Six months later, with the death of Littrell, Melvin M. Ponick, her longtime fiance and executive vice president of the school, took over and became the major stockholder.
But student enrollment kept declining and the school laid off instructors, then lost its accreditation. A Star article in 1982 told about angry parents who said the school wasn’t heating its space, apparently to save money.
In September 1983, instead of classes, the school held an auction. Ponick was
quoted in The Star, saying the school was trying to pay off its debts. In May 1984, another article announced the building would be sold on the courthouse steps. At the last minute, Ozark National Life stepped in and bought it. Their records show that construction workers found only an empty building, ready for renovation.
The Blashfield was gone.
Two former students of the U.S. Trade School (class of 1983) remembered seeing the ”lady in white.” But there’s no mention of it from the auction.
Disney, who loves history and mysteries, is searching for any auction records, receipts, taxes paid, anything that might document the painting’s removal from the building.
”You can’t just lift it off the wall and ship it. It’s too big and heavy,” he reasoned.
The painting might have been in a mass sell-off of contents to an antique dealer. Or it might have been given to someone. Or it might have been sold by itself, without any record, but that could possibly be illegal.
”If the records of the painting’s sale are out there, I’ll find them,” Disney said.
Disney (no relation to Walt Disney) is communications director for J.E. Dunn Construction Co. He sits on at least five civic boards in Kansas City and is on an executive committee for the Boy Scouts. It was Disney’s diligent searching that found an old steeple bell in Ohio, circa 1880, which was the perfect touch to grace the top of a Dunn reconstruction project for Webster House.
A few months ago he also found the architectural drawings of the former YM-CA on the Paseo, a document with pencil drawings and measurements, instructions to add authenticity to its current reconstruction.
The Blashfield does not appear to have been passed on to family members of the school’s owners. Allan Dye, a nephew of Illeane Littrell who lives in northeast Oklahoma, recalled getting a memento after the building was sold.
”A few pieces of marble taken out of a bathroom,” he said. ”But no art.”

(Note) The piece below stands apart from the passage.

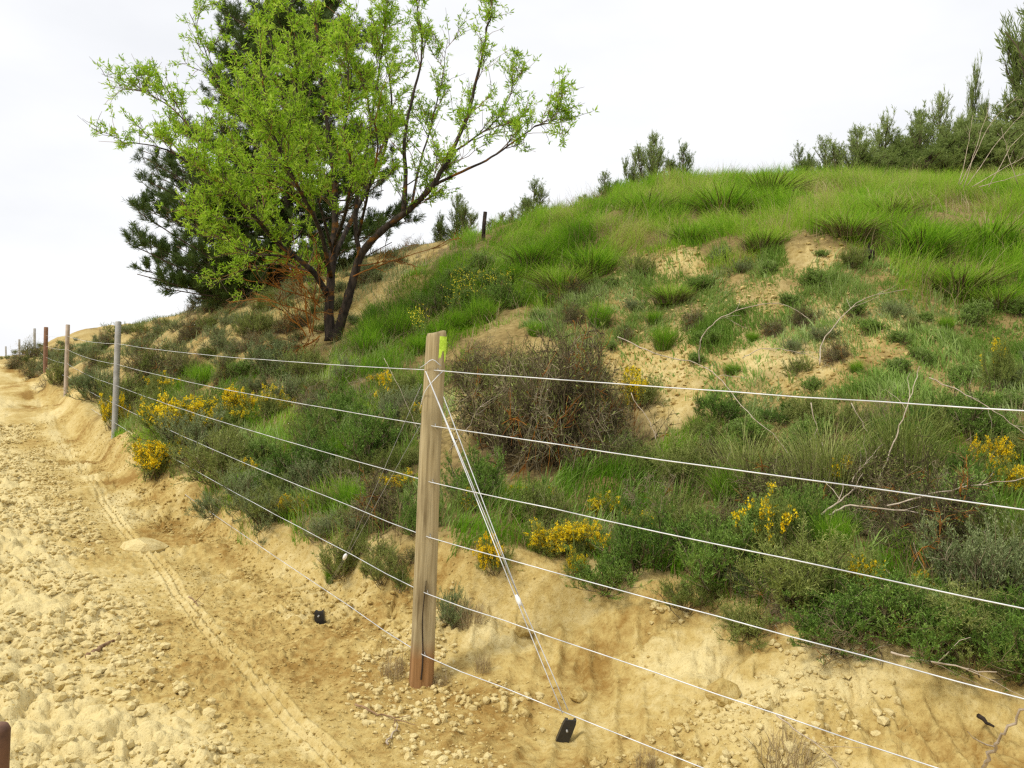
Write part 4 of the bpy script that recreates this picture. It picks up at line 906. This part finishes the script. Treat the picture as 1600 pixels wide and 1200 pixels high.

There’s a growing file on artworks missing from the library, kept in its Missouri Valley Special Collections. Eli Paul, the manager, shook his head when asked about other losses. He’s proud of the handwritten note by the librarian in 1979 documenting that she saw the Blashfield, but he blames past librarians for failing to document others. Many things disappeared in the library’s moves, he said.
”Many people are looking for the William Merritt Chase,” Paul said of an original painting by the American impressionist and portraitist that was said to have hung in the former Western Gallery of Art.
Today no one even knows for sure what it looked like. He’s also heard the rumors that one of the Rogers sculptures was not a copy, but an original. An art historian and researcher whose thesis was on lost artwork believed she had tracked down one of them, now in an East Coast art museum.
The search for the Blashfield took on life in 1992 when a graduate art scholar named Derrick Cartwright wrote letters to Ozark National Life, the library and the Nelson asking them to look in their storage for the Blashfield. Cartwright, who later became the director of the San Diego Museum of Art, then the Seattle Art Museum, now teaches at the University of San Diego.
It was Cartwright’s letter that first alerted everyone that a big piece of local history had walked off. He’s thrilled that Blashfield’s ”The Call of Missouri” has made an appearance.
”Blashfield’s connection with Kansas City is through the painting,” he said. ”It needs to come home. … But how did it land in Dallas?”